## start

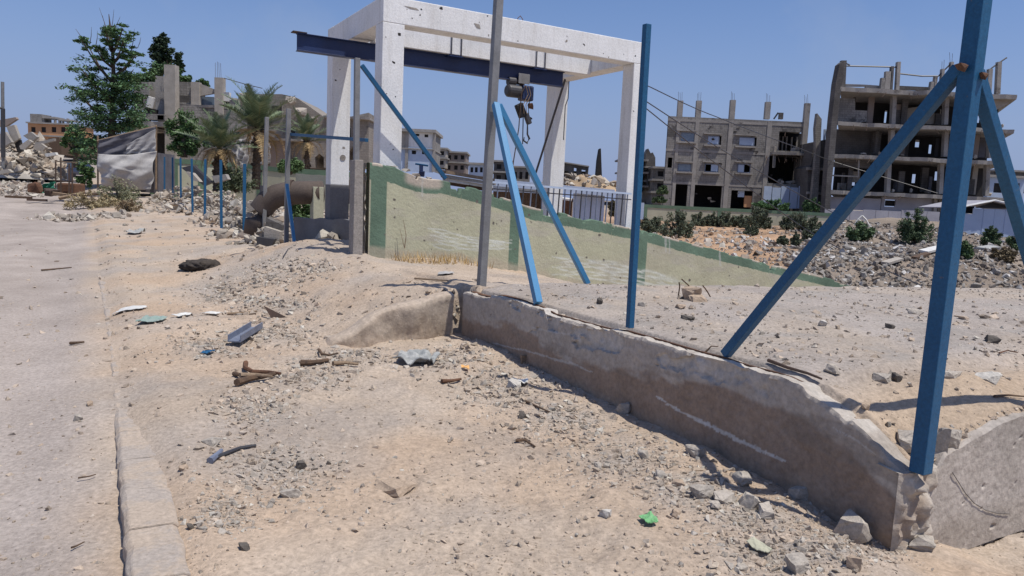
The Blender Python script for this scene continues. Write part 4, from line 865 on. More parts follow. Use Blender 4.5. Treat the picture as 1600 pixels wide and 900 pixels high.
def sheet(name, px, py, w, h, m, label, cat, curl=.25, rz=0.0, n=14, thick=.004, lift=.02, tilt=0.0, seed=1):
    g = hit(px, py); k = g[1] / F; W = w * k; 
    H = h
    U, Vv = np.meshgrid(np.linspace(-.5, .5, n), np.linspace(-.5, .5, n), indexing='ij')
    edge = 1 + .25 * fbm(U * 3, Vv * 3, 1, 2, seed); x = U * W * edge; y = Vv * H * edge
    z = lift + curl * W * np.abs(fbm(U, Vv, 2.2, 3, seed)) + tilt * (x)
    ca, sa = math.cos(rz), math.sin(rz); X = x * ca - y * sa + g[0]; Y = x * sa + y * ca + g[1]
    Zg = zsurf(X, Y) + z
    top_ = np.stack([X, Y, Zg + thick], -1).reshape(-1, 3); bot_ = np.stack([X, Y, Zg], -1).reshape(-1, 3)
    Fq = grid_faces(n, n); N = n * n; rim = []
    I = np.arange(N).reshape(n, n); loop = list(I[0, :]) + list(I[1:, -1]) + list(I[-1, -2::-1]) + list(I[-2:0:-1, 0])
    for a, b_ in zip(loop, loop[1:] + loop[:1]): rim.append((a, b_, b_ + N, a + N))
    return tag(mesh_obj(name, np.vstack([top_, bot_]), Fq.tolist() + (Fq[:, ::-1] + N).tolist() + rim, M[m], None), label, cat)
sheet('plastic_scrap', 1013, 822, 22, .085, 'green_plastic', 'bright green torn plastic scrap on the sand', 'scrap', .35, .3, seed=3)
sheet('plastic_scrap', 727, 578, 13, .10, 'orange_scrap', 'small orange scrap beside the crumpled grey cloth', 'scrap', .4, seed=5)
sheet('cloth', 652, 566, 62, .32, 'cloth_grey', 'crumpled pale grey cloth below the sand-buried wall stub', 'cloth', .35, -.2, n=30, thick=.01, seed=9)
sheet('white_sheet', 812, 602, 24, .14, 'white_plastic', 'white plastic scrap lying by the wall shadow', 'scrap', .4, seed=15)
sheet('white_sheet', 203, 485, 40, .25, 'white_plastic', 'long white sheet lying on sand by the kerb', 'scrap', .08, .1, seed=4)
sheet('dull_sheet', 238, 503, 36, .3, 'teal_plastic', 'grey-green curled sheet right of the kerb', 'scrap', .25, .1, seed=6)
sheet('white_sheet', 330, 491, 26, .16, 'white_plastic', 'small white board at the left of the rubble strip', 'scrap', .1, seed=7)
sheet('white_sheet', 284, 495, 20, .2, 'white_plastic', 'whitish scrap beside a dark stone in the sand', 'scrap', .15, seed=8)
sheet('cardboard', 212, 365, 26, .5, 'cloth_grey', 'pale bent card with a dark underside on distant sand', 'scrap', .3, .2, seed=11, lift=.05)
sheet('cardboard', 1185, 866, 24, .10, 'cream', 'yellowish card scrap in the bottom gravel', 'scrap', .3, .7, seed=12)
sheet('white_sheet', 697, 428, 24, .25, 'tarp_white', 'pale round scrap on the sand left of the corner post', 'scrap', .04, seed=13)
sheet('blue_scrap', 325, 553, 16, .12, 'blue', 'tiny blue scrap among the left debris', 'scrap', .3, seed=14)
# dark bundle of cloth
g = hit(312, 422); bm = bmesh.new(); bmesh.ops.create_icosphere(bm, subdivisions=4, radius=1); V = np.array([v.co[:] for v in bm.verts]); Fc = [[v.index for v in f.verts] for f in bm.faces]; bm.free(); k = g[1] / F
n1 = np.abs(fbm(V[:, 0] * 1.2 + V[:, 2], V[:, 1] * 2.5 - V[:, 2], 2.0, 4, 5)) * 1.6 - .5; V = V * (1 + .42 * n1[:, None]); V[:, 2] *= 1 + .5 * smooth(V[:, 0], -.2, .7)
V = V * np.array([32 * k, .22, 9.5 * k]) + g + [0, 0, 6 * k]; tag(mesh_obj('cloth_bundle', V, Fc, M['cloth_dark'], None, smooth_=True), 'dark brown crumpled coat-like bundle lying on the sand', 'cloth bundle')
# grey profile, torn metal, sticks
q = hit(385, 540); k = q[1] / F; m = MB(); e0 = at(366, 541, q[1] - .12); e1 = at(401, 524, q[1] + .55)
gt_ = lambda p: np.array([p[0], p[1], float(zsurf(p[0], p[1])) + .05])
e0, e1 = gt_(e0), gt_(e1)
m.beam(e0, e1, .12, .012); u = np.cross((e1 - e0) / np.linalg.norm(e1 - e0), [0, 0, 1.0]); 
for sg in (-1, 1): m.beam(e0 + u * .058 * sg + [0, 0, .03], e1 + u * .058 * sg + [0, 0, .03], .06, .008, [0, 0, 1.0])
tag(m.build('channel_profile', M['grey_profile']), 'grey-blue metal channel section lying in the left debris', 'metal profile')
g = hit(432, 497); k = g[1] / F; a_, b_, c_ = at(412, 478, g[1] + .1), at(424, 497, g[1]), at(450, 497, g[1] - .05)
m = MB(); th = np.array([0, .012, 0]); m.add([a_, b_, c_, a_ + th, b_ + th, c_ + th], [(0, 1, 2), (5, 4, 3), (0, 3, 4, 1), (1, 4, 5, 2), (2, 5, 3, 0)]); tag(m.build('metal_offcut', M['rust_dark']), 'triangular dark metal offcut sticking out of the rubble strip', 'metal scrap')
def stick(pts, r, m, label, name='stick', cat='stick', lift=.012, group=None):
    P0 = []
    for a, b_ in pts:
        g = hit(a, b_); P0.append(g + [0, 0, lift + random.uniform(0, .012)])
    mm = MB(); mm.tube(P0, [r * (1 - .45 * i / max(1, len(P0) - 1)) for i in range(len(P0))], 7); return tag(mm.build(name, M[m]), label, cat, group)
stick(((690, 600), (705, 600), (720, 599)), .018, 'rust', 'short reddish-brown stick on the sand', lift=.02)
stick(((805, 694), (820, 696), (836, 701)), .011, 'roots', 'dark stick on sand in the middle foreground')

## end

**WHAT IS REQUIRED**
Every line should be retyped exactly, with the pictures omitted.

**OUTPUT FOR THIS EXERCISE**
The Blender Python script for this scene continues. Write part 4, from line 865 on. More parts follow. Use Blender 4.5. Treat the picture as 1600 pixels wide and 900 pixels high.
def sheet(name, px, py, w, h, m, label, cat, curl=.25, rz=0.0, n=14, thick=.004, lift=.02, tilt=0.0, seed=1):
    g = hit(px, py); k = g[1] / F; W = w * k; 
    H = h
    U, Vv = np.meshgrid(np.linspace(-.5, .5, n), np.linspace(-.5, .5, n), indexing='ij')
    edge = 1 + .25 * fbm(U * 3, Vv * 3, 1, 2, seed); x = U * W * edge; y = Vv * H * edge
    z = lift + curl * W * np.abs(fbm(U, Vv, 2.2, 3, seed)) + tilt * (x)
    ca, sa = math.cos(rz), math.sin(rz); X = x * ca - y * sa + g[0]; Y = x * sa + y * ca + g[1]
    Zg = zsurf(X, Y) + z
    top_ = np.stack([X, Y, Zg + thick], -1).reshape(-1, 3); bot_ = np.stack([X, Y, Zg], -1).reshape(-1, 3)
    Fq = grid_faces(n, n); N = n * n; rim = []
    I = np.arange(N).reshape(n, n); loop = list(I[0, :]) + list(I[1:, -1]) + list(I[-1, -2::-1]) + list(I[-2:0:-1, 0])
    for a, b_ in zip(loop, loop[1:] + loop[:1]): rim.append((a, b_, b_ + N, a + N))
    return tag(mesh_obj(name, np.vstack([top_, bot_]), Fq.tolist() + (Fq[:, ::-1] + N).tolist() + rim, M[m], None), label, cat)
sheet('plastic_scrap', 1013, 822, 22, .085, 'green_plastic', 'bright green torn plastic scrap on the sand', 'scrap', .35, .3, seed=3)
sheet('plastic_scrap', 727, 578, 13, .10, 'orange_scrap', 'small orange scrap beside the crumpled grey cloth', 'scrap', .4, seed=5)
sheet('cloth', 652, 566, 62, .32, 'cloth_grey', 'crumpled pale grey cloth below the sand-buried wall stub', 'cloth', .35, -.2, n=30, thick=.01, seed=9)
sheet('white_sheet', 812, 602, 24, .14, 'white_plastic', 'white plastic scrap lying by the wall shadow', 'scrap', .4, seed=15)
sheet('white_sheet', 203, 485, 40, .25, 'white_plastic', 'long white sheet lying on sand by the kerb', 'scrap', .08, .1, seed=4)
sheet('dull_sheet', 238, 503, 36, .3, 'teal_plastic', 'grey-green curled sheet right of the kerb', 'scrap', .25, .1, seed=6)
sheet('white_sheet', 330, 491, 26, .16, 'white_plastic', 'small white board at the left of the rubble strip', 'scrap', .1, seed=7)
sheet('white_sheet', 284, 495, 20, .2, 'white_plastic', 'whitish scrap beside a dark stone in the sand', 'scrap', .15, seed=8)
sheet('cardboard', 212, 365, 26, .5, 'cloth_grey', 'pale bent card with a dark underside on distant sand', 'scrap', .3, .2, seed=11, lift=.05)
sheet('cardboard', 1185, 866, 24, .10, 'cream', 'yellowish card scrap in the bottom gravel', 'scrap', .3, .7, seed=12)
sheet('white_sheet', 697, 428, 24, .25, 'tarp_white', 'pale round scrap on the sand left of the corner post', 'scrap', .04, seed=13)
sheet('blue_scrap', 325, 553, 16, .12, 'blue', 'tiny blue scrap among the left debris', 'scrap', .3, seed=14)
# dark bundle of cloth
g = hit(312, 422); bm = bmesh.new(); bmesh.ops.create_icosphere(bm, subdivisions=4, radius=1); V = np.array([v.co[:] for v in bm.verts]); Fc = [[v.index for v in f.verts] for f in bm.faces]; bm.free(); k = g[1] / F
n1 = np.abs(fbm(V[:, 0] * 1.2 + V[:, 2], V[:, 1] * 2.5 - V[:, 2], 2.0, 4, 5)) * 1.6 - .5; V = V * (1 + .42 * n1[:, None]); V[:, 2] *= 1 + .5 * smooth(V[:, 0], -.2, .7)
V = V * np.array([32 * k, .22, 9.5 * k]) + g + [0, 0, 6 * k]; tag(mesh_obj('cloth_bundle', V, Fc, M['cloth_dark'], None, smooth_=True), 'dark brown crumpled coat-like bundle lying on the sand', 'cloth bundle')
# grey profile, torn metal, sticks
q = hit(385, 540); k = q[1] / F; m = MB(); e0 = at(366, 541, q[1] - .12); e1 = at(401, 524, q[1] + .55)
gt_ = lambda p: np.array([p[0], p[1], float(zsurf(p[0], p[1])) + .05])
e0, e1 = gt_(e0), gt_(e1)
m.beam(e0, e1, .12, .012); u = np.cross((e1 - e0) / np.linalg.norm(e1 - e0), [0, 0, 1.0]); 
for sg in (-1, 1): m.beam(e0 + u * .058 * sg + [0, 0, .03], e1 + u * .058 * sg + [0, 0, .03], .06, .008, [0, 0, 1.0])
tag(m.build('channel_profile', M['grey_profile']), 'grey-blue metal channel section lying in the left debris', 'metal profile')
g = hit(432, 497); k = g[1] / F; a_, b_, c_ = at(412, 478, g[1] + .1), at(424, 497, g[1]), at(450, 497, g[1] - .05)
m = MB(); th = np.array([0, .012, 0]); m.add([a_, b_, c_, a_ + th, b_ + th, c_ + th], [(0, 1, 2), (5, 4, 3), (0, 3, 4, 1), (1, 4, 5, 2), (2, 5, 3, 0)]); tag(m.build('metal_offcut', M['rust_dark']), 'triangular dark metal offcut sticking out of the rubble strip', 'metal scrap')
def stick(pts, r, m, label, name='stick', cat='stick', lift=.012, group=None):
    P0 = []
    for a, b_ in pts:
        g = hit(a, b_); P0.append(g + [0, 0, lift + random.uniform(0, .012)])
    mm = MB(); mm.tube(P0, [r * (1 - .45 * i / max(1, len(P0) - 1)) for i in range(len(P0))], 7); return tag(mm.build(name, M[m]), label, cat, group)
stick(((690, 600), (705, 600), (720, 599)), .018, 'rust', 'short reddish-brown stick on the sand', lift=.02)
stick(((805, 694), (820, 696), (836, 701)), .011, 'roots', 'dark stick on sand in the middle foreground')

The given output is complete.